═══ Dataset records

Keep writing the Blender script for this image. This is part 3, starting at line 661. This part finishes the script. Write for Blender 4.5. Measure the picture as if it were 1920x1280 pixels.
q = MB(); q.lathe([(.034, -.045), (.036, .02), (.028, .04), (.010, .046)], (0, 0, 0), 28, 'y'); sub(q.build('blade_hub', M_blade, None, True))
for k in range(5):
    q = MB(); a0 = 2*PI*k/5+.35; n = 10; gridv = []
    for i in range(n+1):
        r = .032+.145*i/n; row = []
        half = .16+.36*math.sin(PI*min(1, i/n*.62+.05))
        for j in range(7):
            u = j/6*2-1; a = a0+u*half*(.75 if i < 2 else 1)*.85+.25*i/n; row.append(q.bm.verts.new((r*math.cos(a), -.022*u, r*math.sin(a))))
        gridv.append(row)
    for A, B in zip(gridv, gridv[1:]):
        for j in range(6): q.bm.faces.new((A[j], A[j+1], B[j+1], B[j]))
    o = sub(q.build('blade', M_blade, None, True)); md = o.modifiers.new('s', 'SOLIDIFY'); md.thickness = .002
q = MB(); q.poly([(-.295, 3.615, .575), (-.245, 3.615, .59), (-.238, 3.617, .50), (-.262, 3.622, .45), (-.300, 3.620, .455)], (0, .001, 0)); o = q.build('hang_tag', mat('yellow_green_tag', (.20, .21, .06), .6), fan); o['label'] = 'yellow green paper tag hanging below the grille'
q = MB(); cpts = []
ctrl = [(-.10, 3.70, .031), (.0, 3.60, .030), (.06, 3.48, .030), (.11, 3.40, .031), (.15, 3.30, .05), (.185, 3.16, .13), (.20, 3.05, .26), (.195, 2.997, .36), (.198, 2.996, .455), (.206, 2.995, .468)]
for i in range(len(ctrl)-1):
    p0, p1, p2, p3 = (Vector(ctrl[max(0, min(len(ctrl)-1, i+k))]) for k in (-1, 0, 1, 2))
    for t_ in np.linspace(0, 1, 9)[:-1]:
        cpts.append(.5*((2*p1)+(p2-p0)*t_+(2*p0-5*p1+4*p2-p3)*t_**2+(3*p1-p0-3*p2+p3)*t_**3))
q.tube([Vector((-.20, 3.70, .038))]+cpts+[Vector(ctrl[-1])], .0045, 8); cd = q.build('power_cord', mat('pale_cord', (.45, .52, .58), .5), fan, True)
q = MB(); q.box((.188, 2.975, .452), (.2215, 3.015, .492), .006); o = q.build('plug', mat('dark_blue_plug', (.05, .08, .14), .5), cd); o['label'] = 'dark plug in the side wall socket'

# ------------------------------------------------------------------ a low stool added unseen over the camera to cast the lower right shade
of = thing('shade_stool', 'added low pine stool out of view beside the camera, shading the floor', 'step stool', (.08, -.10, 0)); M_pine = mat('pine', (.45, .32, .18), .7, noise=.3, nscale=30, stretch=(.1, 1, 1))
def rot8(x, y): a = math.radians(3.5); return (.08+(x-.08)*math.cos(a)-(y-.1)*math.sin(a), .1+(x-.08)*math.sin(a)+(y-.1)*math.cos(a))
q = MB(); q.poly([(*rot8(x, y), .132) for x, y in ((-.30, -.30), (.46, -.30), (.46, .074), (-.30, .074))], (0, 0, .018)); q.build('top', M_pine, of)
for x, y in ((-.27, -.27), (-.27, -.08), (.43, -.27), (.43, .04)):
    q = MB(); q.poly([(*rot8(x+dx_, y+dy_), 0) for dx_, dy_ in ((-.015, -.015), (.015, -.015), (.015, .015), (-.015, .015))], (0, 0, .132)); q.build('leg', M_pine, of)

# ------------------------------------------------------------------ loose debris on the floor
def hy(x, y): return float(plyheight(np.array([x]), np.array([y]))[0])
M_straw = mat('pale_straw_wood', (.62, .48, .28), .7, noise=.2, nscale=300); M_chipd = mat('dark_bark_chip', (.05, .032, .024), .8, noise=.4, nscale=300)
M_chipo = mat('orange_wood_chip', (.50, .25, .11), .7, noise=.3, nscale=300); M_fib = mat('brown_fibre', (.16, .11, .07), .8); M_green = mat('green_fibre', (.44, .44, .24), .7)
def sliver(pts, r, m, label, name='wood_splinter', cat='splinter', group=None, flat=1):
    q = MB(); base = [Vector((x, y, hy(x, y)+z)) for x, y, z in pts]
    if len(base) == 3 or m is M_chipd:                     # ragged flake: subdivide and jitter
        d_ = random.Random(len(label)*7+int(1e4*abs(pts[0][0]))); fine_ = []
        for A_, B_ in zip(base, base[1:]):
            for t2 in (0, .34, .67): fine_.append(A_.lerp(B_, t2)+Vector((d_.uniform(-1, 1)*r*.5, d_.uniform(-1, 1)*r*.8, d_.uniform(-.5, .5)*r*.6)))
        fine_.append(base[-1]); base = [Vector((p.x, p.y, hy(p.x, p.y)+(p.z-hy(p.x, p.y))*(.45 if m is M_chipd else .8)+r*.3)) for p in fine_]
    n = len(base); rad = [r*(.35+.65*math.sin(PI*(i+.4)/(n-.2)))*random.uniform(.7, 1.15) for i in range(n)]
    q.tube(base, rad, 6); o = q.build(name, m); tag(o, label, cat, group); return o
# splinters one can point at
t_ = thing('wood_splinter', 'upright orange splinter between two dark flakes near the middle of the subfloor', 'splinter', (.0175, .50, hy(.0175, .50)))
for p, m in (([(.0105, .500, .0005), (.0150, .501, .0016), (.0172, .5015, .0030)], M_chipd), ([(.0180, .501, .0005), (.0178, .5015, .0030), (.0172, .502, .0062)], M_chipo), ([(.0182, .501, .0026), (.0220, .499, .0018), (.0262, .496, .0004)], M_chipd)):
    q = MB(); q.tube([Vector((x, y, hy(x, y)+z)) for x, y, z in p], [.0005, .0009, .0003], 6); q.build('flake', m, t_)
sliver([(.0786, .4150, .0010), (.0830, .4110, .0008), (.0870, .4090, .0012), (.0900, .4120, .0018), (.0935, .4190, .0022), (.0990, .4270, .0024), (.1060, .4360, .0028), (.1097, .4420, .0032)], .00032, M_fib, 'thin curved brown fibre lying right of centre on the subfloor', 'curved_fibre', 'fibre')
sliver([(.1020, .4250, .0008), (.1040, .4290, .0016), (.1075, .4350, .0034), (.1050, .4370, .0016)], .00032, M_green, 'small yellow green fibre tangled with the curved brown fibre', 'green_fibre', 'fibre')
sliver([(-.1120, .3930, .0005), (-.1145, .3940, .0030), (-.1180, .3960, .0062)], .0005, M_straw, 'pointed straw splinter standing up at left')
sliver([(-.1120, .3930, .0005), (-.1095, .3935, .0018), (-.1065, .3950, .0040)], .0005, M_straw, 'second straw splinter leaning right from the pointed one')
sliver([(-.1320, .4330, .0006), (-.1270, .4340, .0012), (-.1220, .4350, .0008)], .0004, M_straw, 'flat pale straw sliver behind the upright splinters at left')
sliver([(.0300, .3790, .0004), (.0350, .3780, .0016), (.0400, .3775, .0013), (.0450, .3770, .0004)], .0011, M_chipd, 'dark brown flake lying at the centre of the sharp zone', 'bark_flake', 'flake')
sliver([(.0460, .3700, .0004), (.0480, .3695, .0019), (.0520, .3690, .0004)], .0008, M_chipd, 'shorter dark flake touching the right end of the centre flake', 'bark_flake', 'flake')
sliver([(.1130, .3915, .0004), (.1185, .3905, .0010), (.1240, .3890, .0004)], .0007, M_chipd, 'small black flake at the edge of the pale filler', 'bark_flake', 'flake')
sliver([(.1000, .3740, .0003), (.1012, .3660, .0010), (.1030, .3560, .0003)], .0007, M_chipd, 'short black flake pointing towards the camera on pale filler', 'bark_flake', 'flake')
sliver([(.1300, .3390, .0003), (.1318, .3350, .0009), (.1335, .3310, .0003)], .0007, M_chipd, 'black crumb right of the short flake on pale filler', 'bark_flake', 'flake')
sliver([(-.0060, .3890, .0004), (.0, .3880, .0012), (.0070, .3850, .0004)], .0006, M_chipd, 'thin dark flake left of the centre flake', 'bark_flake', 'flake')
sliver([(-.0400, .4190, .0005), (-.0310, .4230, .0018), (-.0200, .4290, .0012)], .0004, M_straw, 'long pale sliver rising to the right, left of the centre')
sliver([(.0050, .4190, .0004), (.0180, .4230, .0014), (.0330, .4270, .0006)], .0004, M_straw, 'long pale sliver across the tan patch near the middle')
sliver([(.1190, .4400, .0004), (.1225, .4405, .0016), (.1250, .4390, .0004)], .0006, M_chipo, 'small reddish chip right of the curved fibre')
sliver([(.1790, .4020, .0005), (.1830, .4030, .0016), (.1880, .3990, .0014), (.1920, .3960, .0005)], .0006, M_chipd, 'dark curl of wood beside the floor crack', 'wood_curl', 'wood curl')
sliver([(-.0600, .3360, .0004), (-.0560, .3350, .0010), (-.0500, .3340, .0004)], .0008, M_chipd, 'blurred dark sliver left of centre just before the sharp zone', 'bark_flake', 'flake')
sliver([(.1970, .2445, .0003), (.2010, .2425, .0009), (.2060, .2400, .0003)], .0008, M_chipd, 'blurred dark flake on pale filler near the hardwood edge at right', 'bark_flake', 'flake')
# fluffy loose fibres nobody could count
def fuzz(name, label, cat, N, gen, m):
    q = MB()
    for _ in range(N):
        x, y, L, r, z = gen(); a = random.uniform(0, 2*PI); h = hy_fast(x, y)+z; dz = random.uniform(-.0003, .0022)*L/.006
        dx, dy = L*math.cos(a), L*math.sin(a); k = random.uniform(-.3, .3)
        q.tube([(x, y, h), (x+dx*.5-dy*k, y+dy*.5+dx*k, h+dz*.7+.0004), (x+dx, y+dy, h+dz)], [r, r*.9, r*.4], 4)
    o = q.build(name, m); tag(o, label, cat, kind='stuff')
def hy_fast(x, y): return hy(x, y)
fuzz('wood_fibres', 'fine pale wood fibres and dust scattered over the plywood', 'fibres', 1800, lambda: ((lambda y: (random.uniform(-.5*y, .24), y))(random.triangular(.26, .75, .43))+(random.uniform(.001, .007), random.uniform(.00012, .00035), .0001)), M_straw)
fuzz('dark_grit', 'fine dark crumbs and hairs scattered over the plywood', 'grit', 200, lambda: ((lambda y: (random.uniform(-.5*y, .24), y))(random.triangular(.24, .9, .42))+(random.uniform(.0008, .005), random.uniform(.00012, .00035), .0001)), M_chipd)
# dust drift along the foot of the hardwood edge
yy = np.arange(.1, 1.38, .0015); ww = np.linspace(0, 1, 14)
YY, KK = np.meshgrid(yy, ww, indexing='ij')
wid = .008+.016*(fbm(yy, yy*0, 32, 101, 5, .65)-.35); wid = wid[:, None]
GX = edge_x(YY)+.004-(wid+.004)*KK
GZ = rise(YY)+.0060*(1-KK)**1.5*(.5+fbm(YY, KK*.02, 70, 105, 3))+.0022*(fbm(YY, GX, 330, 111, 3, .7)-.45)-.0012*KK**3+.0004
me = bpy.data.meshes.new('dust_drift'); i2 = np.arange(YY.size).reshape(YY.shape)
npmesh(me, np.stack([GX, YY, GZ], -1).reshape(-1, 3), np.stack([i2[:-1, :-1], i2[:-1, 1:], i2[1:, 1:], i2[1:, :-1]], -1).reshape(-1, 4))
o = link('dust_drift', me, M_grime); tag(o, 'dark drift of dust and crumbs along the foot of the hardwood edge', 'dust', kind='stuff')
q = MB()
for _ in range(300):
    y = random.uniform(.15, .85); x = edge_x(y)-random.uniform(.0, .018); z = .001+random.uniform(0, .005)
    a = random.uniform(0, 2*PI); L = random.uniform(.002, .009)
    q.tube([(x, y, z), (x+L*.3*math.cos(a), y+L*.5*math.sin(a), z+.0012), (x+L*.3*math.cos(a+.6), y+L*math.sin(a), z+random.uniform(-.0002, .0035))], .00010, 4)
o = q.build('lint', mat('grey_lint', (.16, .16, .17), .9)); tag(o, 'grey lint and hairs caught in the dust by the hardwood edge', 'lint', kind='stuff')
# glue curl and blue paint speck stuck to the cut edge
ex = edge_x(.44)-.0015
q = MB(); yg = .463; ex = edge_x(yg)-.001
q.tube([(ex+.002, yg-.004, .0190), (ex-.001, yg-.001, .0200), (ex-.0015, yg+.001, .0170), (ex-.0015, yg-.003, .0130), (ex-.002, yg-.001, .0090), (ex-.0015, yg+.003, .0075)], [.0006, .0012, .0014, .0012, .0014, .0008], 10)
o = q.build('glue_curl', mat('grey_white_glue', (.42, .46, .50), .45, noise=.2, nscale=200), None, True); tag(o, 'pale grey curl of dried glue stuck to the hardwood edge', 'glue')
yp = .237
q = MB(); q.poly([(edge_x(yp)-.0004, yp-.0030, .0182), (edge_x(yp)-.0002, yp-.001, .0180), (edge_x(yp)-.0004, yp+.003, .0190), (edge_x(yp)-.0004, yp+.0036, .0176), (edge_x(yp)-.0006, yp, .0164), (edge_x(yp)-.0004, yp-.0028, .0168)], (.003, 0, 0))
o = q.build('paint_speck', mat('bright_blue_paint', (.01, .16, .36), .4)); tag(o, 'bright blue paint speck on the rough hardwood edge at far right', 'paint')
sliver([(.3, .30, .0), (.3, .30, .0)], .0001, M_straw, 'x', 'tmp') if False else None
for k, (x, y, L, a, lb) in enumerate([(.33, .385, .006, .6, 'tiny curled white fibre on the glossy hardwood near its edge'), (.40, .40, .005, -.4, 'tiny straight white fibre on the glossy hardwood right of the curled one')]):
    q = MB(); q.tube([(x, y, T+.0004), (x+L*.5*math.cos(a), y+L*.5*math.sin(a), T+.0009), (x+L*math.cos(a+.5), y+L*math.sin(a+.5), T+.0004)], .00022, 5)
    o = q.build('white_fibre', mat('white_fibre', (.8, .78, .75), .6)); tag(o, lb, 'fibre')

══════
═══ Dataset records

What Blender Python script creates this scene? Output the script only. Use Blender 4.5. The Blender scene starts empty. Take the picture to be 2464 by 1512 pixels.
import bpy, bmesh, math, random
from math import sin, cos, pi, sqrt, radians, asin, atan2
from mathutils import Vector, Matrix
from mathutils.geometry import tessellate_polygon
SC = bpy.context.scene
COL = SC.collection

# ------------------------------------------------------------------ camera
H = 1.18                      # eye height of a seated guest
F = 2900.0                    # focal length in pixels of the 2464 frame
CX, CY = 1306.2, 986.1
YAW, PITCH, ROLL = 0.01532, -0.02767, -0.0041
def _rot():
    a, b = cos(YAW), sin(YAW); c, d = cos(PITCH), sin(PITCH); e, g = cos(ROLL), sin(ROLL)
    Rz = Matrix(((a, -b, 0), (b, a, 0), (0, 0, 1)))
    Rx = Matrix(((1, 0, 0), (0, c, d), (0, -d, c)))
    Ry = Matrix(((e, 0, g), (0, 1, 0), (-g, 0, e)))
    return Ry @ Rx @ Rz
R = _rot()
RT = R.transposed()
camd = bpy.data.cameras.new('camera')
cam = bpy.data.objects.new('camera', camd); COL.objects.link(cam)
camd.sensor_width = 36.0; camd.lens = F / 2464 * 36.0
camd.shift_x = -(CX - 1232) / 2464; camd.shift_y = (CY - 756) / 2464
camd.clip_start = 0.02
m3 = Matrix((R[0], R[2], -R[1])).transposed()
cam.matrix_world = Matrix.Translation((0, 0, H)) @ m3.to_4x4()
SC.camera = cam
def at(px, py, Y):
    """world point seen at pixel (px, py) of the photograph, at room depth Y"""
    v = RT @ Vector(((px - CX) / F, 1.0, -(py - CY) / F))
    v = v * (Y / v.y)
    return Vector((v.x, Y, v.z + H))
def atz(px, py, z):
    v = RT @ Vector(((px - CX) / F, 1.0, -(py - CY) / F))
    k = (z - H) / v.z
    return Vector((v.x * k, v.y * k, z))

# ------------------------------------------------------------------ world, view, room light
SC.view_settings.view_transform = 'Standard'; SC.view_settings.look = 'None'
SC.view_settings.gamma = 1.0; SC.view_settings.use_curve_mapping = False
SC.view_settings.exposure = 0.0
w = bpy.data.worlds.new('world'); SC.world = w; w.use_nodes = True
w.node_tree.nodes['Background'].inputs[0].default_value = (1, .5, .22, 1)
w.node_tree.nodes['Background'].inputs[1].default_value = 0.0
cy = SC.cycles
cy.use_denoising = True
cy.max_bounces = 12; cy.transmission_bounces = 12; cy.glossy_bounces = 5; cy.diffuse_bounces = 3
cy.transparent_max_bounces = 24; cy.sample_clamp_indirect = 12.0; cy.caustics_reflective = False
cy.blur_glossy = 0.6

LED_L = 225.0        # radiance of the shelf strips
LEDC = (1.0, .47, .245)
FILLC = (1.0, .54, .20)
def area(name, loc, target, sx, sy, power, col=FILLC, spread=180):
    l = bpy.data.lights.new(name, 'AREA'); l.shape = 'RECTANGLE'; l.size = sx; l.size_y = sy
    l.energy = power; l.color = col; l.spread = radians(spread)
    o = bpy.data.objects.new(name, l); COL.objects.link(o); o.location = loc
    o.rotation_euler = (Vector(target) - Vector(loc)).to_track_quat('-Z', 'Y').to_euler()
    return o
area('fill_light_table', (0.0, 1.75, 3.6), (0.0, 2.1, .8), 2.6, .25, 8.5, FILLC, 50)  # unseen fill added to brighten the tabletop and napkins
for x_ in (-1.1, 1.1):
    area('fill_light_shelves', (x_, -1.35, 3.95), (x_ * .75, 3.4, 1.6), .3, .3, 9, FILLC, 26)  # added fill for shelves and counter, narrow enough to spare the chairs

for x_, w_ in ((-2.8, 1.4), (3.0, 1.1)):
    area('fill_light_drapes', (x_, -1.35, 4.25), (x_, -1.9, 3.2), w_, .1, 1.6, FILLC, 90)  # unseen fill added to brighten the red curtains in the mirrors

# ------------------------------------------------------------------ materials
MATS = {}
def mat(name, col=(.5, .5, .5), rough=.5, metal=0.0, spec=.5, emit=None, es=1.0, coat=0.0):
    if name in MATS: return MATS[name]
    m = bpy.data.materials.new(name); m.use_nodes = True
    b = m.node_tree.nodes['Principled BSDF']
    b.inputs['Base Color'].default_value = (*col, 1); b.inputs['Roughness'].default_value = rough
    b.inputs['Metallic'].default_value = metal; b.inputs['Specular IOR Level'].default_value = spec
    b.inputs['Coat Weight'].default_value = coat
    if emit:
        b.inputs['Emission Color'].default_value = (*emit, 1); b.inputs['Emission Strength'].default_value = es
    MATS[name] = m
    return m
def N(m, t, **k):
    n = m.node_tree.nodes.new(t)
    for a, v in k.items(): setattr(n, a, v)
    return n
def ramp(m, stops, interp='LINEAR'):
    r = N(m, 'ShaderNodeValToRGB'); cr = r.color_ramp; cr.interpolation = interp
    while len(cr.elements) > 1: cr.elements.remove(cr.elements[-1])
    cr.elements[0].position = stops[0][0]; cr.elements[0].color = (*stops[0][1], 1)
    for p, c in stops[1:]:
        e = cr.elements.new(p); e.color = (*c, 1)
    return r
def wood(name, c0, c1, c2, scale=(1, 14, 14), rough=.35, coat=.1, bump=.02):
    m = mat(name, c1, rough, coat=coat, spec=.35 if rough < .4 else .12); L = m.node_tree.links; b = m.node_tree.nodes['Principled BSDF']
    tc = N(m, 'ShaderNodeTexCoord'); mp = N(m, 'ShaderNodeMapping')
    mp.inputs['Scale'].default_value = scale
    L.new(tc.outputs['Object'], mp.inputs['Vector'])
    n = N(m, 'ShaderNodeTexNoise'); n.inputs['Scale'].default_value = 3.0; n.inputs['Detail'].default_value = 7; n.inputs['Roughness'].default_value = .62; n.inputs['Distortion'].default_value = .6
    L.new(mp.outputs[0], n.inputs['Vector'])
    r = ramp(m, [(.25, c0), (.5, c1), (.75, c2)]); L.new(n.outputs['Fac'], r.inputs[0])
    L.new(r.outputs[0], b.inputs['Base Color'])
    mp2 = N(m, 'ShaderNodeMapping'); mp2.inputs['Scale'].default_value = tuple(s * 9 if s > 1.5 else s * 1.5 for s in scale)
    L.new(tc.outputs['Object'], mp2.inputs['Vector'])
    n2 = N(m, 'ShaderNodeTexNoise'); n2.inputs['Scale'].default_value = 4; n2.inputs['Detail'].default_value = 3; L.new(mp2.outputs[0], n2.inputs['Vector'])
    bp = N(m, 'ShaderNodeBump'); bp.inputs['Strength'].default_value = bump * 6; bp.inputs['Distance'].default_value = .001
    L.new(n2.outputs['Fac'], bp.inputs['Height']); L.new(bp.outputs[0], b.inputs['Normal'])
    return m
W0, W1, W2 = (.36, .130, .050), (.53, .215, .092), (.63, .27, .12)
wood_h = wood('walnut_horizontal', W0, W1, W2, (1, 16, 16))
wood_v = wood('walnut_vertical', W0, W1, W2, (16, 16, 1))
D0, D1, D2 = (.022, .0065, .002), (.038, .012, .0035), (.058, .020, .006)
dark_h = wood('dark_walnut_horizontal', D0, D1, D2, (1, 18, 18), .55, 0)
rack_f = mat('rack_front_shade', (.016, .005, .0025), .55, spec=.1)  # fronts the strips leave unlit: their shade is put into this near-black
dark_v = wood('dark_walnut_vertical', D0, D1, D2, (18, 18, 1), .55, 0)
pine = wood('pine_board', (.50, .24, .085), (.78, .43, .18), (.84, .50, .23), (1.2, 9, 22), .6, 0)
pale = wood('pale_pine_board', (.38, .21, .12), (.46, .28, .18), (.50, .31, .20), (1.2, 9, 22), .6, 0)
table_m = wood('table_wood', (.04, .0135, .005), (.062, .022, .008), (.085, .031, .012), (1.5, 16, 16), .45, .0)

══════

● **Objective**: Give again, word for word, only the lines running from the line with "What Blender Python" through the line with "COL = SC.collection"; include both of those lines.

● **Result**:
What Blender Python script creates this scene? Output the script only. Use Blender 4.5. The Blender scene starts empty. Take the picture to be 2464 by 1512 pixels.
import bpy, bmesh, math, random
from math import sin, cos, pi, sqrt, radians, asin, atan2
from mathutils import Vector, Matrix
from mathutils.geometry import tessellate_polygon
SC = bpy.context.scene
COL = SC.collection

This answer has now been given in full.